Alle Ashi's die ich habe und das sind/waren deren vier haben einen recht guten Werksschliff von 3k. Darauf verlassen würde ich mich aber ohne mikroskopische Prüfung nicht!
Durch überregionale und regionale Forentreffen, hatte ich schon gut zwei Dutzend Ashi's in der Hand und konnte mich von der Qualität überzeugen. Es gibt wie bei jedem Hersteller Ausreißer nach oben und unten, aber ein roter Faden an Qualität und sehr guten F & F ist klar auszumachen.
Das ist der "Ashi-Stand" bei einem größeren Forentreffen, nur um sich ein Bild zu machen, was da so los ist. Gesamt waren da gut 400 Messer ausgestellt!
Zusammengefasst empfehle ich sicherheitshalber mit 4k eine Mikrofase anzuschleifen und wenn du es perfekt möchtest, dann mit Honyama ( 6k-8k abschliessen )
-... und versteh ich das richtig? du würdest also auch beim Ashi noch eine 18' Mikrofacette anbringen?
Ja, ich empfehle das mittlerweile für alle dünnen japanischen Kochmesser!
Ich weiss noch nicht, ob ich mir die zweite, NOCH kleinere Mikrofacette zutrauen kann. Mal sehen. Muss mir erstmal noch überlegen, ob ich mir irgendwie eine DIY Winkeleinhaltkonstruktion basteln kann
Wenn die 4k Facette passt, dann kannst du mit gefaltetem Druckerpapier noch eine "echte" Mikrofase mit dem Honyama versuchen, dass muss aber nicht sein.
Muss mir erstmal noch überlegen, ob ich mir irgendwie eine DIY Winkeleinhaltkonstruktion basteln kann
Wie du das löst, ist sekundär. Entscheidend ist der richtig gehaltene Winkel!
Ich hoffe du verrätst uns dann auch welches geführte System du da benutzt
Da muss ich ein wenig ausholen um zu vermitteln worum es da geht. In Russland, bzw. in russischen Messer/Schleifforen bzw. in der russischen Szene, wird der Wert einer perfekten Schneide/Schneidenspitze und deren Qualität völlig anders bewertet als bei uns. Hier werden Messer in einem Zustand verwendet, die sich meist unter dem Wert des Messers schlägt, weil die ( Sicht ) kontrolle und die Methodik zu Schleifen/Schärfen zu wenig beachtet wird.

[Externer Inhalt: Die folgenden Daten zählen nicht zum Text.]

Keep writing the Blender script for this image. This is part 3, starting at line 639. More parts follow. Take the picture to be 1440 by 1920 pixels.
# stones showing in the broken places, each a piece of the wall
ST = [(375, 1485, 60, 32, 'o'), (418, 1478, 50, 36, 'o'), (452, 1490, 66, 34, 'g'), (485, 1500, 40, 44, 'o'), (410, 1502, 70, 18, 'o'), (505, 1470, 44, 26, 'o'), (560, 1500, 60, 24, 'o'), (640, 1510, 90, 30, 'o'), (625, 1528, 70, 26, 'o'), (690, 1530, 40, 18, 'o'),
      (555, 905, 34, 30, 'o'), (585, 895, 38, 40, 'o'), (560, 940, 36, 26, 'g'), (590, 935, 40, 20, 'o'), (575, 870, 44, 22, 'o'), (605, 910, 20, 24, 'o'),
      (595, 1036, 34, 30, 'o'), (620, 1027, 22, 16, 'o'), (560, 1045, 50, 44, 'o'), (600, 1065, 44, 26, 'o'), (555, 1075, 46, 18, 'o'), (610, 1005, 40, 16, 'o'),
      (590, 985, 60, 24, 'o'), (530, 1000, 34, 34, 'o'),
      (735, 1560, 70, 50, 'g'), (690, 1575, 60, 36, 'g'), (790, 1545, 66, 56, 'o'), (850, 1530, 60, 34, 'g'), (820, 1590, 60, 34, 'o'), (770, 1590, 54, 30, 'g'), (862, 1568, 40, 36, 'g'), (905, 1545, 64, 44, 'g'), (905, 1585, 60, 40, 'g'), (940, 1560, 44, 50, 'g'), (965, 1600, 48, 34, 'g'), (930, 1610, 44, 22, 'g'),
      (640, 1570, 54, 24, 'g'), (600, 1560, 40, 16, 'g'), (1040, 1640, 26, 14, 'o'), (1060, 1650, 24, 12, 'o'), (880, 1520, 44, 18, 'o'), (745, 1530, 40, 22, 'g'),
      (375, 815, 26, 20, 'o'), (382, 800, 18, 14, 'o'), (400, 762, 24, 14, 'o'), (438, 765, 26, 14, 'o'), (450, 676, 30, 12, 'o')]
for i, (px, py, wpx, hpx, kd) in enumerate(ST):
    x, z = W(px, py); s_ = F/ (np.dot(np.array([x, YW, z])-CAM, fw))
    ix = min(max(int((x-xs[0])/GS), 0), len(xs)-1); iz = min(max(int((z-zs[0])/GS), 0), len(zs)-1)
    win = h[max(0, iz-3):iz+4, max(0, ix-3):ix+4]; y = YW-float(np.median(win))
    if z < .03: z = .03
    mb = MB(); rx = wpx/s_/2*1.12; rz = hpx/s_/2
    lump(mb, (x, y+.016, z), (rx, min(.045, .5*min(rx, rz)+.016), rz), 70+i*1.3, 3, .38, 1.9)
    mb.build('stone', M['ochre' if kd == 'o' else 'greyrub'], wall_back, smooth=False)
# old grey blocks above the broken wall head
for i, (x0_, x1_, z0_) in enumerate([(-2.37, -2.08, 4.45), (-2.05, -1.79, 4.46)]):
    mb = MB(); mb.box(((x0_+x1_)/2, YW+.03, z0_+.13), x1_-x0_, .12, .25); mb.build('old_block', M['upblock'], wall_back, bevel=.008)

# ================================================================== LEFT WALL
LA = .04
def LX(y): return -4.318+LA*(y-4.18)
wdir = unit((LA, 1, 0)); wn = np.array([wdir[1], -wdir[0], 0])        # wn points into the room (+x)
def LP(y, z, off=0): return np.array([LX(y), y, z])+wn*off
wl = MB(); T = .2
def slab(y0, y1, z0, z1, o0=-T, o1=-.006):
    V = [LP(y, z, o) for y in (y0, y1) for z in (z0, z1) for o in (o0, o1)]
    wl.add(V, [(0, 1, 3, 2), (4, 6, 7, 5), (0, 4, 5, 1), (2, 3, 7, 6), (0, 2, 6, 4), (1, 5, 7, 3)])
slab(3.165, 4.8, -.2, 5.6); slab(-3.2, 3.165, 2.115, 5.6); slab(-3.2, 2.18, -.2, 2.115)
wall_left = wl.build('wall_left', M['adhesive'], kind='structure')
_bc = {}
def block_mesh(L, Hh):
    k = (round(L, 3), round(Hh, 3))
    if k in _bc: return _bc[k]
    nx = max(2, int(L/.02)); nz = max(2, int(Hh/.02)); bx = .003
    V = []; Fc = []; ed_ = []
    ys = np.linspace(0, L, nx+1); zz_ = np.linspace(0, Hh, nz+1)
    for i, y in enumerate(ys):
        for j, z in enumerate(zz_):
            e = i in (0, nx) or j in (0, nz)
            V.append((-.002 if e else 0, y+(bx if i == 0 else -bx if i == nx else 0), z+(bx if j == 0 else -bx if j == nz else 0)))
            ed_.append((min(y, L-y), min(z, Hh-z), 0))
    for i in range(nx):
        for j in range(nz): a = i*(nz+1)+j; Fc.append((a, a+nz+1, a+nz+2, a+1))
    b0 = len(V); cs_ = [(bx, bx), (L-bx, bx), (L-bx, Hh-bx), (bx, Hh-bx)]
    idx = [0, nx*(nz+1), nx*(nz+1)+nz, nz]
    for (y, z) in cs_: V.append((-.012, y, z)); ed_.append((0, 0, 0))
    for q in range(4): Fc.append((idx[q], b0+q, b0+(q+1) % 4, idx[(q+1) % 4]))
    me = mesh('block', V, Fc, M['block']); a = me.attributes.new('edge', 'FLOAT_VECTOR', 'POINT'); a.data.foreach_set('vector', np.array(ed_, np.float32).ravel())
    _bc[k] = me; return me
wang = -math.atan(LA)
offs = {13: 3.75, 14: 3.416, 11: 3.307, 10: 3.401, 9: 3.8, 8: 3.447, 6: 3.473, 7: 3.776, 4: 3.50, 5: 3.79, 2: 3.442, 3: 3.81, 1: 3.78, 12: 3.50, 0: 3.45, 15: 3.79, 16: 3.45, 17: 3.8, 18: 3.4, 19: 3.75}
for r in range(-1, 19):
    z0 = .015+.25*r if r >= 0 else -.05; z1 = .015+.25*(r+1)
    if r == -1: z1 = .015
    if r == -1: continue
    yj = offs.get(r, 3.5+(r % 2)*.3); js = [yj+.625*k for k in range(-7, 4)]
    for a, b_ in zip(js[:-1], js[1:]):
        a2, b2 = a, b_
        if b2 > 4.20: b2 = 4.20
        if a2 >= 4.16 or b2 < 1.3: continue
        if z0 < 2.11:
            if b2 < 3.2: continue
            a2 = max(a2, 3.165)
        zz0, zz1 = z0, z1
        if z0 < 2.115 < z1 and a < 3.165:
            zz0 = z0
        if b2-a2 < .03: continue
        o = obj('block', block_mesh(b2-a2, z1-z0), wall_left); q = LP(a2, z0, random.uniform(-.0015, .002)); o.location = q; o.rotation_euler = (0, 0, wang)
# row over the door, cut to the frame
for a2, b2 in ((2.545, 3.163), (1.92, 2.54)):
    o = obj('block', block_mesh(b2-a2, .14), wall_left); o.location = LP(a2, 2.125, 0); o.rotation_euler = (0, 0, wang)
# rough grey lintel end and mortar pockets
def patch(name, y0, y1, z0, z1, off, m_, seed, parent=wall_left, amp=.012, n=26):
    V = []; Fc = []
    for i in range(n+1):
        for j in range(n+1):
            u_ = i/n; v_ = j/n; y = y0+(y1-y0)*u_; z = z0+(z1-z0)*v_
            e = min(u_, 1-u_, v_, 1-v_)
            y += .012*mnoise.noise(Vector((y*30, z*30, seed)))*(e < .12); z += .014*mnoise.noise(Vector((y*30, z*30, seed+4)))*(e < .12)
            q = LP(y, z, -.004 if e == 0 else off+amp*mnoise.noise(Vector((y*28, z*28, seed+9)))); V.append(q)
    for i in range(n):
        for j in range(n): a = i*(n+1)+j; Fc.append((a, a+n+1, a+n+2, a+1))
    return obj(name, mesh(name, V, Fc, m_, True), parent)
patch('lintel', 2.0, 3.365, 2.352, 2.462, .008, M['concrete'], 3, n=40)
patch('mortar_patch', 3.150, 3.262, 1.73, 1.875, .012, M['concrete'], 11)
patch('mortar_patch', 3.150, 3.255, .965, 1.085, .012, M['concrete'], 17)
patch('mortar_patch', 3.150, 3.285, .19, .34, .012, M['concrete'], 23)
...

In Russland finden Weltmeisterschaften im Sisal-Seilschneiden statt, vorrangig mit Klingen aus PM-Stählen. Aus dieser Szene stammt Bogdan Manko, ein Ingenieur im Ruhestand. Der Mann konstruiert und fertigt in stetiger Weiterentwicklung geführte Schleifsysteme die es erlauben jeden handelsüblichen Schleifstein zu verwenden. Größe, Länge, Höhe, Form, Naturstein oder Synthetik, alles ist möglich. Der Schleifwinkel lässt sich stufenlos einstellen und zum Finishen mit feinsten Steinen gibt es eine Druckkontrolle, die es erlaubt selbst das Gewicht des Messer gegen null Gramm zu entwerten, was zu geringster plastischer Verformung der Schneidenspitze führt.
Diese System in Kombination mit einem Lichtmikroskop erzeugt Schneiden von höchster Präzision. Brauchen tut das kein Mensch um Gemüse oder Fleisch zu schneiden, dass muss klar sein. Hier geht es um "echtes technisch richtiges " Schärfen mit Methode und Nachweis unter dem Lichtmikroskop.
So schaut das System aus:
Wenn die Steine sauber und 100% plan und betriebsbereit sind, dann kann man solche Schneidfacetten erzeugen:
Vorher:
Nachher:
Polierte Schneide bis 30k Progression:
Schneide nach 1k Grundschliff, nicht entgratet:
Das ist ein kleiner Einblick, was so möglich ist und was technisch kontrolliertes Schärfen für Ergebnisse bringen kann.
Die wenigsten wissen, wie Schneiden im Auslieferungszustand aussehen. Die Leistungsfähigkeit einer Klinge steht und fällt mit der Qualität der angeschliffenen Schneide.